Roundup

Written by Edward Champion

Posted on September 3, 2008 
Filed Under Roundup

Comments

8 Responses to “Roundup”

  1. Nick Ray on September 3rd, 2008 12:14 pm

    Robert Pollard is the best songwriter of the last 25 years, and Neil Young is way better than Dylan.

  2. moc on September 3rd, 2008 12:46 pm

    The Basement Tapes is a rowdy affair, isn’t it? There’s a lot of early Dylan where he sounds like he’s having fun. There is perhaps more of this on the bootleg material than on his official records.

    Pollard, Jim O’Rourke, Will Oldham and Nina Nastasia are current faves…

  3. Jim L on September 3rd, 2008 1:46 pm

    I guess I “get” Dylan, and love his stuff, but until I read your post I never recognized his relative humorlessness. Even when he is being “funny” it always has an ironical/knowing edge that stops it from being whimsical.
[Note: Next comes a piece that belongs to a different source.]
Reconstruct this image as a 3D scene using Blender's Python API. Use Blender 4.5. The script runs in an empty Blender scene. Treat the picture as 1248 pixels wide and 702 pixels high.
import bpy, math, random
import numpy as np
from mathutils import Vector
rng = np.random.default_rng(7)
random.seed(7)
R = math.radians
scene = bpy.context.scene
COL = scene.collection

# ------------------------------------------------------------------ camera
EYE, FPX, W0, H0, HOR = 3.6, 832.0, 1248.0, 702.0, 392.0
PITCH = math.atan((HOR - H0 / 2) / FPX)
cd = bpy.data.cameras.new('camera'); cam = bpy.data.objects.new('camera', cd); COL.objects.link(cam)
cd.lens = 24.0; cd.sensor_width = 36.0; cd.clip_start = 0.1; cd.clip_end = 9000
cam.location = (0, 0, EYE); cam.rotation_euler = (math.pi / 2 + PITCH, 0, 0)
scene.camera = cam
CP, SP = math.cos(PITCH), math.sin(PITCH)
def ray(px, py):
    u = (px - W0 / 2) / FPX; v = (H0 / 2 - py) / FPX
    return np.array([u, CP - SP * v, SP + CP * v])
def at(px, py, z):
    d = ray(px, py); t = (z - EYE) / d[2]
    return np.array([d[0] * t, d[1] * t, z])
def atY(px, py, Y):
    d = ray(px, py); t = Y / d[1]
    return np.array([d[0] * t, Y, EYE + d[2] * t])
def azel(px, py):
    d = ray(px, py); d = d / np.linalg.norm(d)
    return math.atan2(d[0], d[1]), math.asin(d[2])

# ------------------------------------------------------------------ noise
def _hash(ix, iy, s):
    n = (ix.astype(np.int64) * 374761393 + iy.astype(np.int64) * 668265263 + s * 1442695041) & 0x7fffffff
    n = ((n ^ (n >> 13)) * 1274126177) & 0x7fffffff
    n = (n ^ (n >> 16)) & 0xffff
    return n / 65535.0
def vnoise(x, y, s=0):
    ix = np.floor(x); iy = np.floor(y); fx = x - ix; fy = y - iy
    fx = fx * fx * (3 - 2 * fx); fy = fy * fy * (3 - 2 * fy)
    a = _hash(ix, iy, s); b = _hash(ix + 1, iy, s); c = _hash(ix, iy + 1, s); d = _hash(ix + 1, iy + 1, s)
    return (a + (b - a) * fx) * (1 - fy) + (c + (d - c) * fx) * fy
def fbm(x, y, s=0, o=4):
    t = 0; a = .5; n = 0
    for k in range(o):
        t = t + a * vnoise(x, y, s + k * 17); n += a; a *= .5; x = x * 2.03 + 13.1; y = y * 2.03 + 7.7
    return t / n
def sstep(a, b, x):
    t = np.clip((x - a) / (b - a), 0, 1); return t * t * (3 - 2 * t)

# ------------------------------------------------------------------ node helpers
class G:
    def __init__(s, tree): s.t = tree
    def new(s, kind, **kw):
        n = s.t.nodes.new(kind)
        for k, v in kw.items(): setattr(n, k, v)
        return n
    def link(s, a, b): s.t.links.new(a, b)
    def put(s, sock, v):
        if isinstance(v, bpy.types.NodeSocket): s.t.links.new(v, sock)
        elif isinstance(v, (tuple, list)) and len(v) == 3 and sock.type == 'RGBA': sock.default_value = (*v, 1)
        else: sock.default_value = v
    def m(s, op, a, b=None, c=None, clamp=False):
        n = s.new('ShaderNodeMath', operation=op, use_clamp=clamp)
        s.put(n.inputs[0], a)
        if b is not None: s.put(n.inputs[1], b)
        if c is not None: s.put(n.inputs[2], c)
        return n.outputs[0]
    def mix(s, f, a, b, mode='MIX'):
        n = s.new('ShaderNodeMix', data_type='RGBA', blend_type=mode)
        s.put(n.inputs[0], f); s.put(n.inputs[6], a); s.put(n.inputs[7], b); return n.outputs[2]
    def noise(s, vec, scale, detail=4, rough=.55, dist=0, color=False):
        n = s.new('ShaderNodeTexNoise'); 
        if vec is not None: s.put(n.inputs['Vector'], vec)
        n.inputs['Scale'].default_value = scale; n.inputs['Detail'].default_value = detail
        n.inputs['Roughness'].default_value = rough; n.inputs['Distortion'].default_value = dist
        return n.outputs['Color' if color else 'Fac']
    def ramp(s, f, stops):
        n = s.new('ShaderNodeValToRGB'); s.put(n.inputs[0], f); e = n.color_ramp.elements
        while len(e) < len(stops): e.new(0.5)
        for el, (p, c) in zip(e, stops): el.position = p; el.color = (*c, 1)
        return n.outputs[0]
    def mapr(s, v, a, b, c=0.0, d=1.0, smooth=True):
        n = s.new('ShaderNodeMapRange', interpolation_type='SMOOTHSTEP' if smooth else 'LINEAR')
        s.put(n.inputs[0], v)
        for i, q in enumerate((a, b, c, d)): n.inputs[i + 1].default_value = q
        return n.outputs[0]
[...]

    As Nick says above - Neil has more of the common touch to let himself go and be wacky. Re-ac-tor might not be his best album, but I love “Ain’t got no T-bone”.

  4. Dan Green on September 3rd, 2008 5:37 pm

    Ed, Ed, Ed. Dylan has no humor? “Subterranean Homesick Blues?” “Bob Dylan’s 115th Dream”? “Highway 61 Revisited”?

  5. Tony on September 3rd, 2008 9:40 pm

    I’m not a big Dylan guy either, but I’ve always sort of figured that he’s being goofiest when he’s being most serious. On his (terribly mediocre despite great reviews) most recent album, he spits the line “the fighting power of the proletariat’s gone” or something to that effect. It’s just such a weird line that I think he’s half joking. I always thought “Masters of War” was half a serious ‘I don’t much like this war business’ song, and half a tweaking of anger on the anti-war side. ‘Spit on your grave’ type stuff. I’ve just always gotten the vibe that he doesn’t take himself all too seriously at all, and the more he seems like he is, the more he’s actually poking fun at himself.

  6. J.D. Finch on September 4th, 2008 4:47 am

    Ed, you make a good point about Dylan, although you have to consider the proper context. At the time that Dylan was putting out nasty pop songs like “Positively 4th Street”, we had songs like “Aquarius/Let The Sunshine In”, “The Men In My Little Girl’s Life” by Mike Douglas (!) and the boneheaded “Wild Thing” by the Troggs. Believe me, Dylan’s relatively intellectual intensity was a welcome offset to such dippy and syrupy fare. And if one couldn’t tolerate the man’s intensity, there were all sorts of softer versions of his tunes, from The Byrd’s “Mr. Tambourine Man” to Manfred Mann’s “The Mighty Quinn” to Sonny and Cher’s “All I Really Want To Do”. And you’re right about “Desolation Row” — it’s one of Dylan’s most remarkable achievements. But yeah, he’s not exactly a laff-riot. (And when he went electric at Newport he was basically saying “I whipped folk music’s ass and now I’m going to give pop music a good thrashing.” And guess what? He did.)

  7. Richard on September 4th, 2008 10:06 am

    Dylan is far from po-faced. There is humor all over his records, particularly the first several. (Also, “Love & Theft” is very funny.) It’s beyond me how one could miss this.

  8. fairest on September 4th, 2008 10:54 am

    I’m gonna grow my hair down to my feet so strange
    So I look like a walking mountain range
    And I’m gonna ride into Omaha on a horse
    Out to the country club and the golf course.
    Carry the New York Times, shoot a few holes, blow their minds.

    Now you’re probably wondering by now
    Just what this song is all about
    What’s probably got you baffled more
    Is what this thing here is for.
    It’s nothing
    It’s something I learned over in England.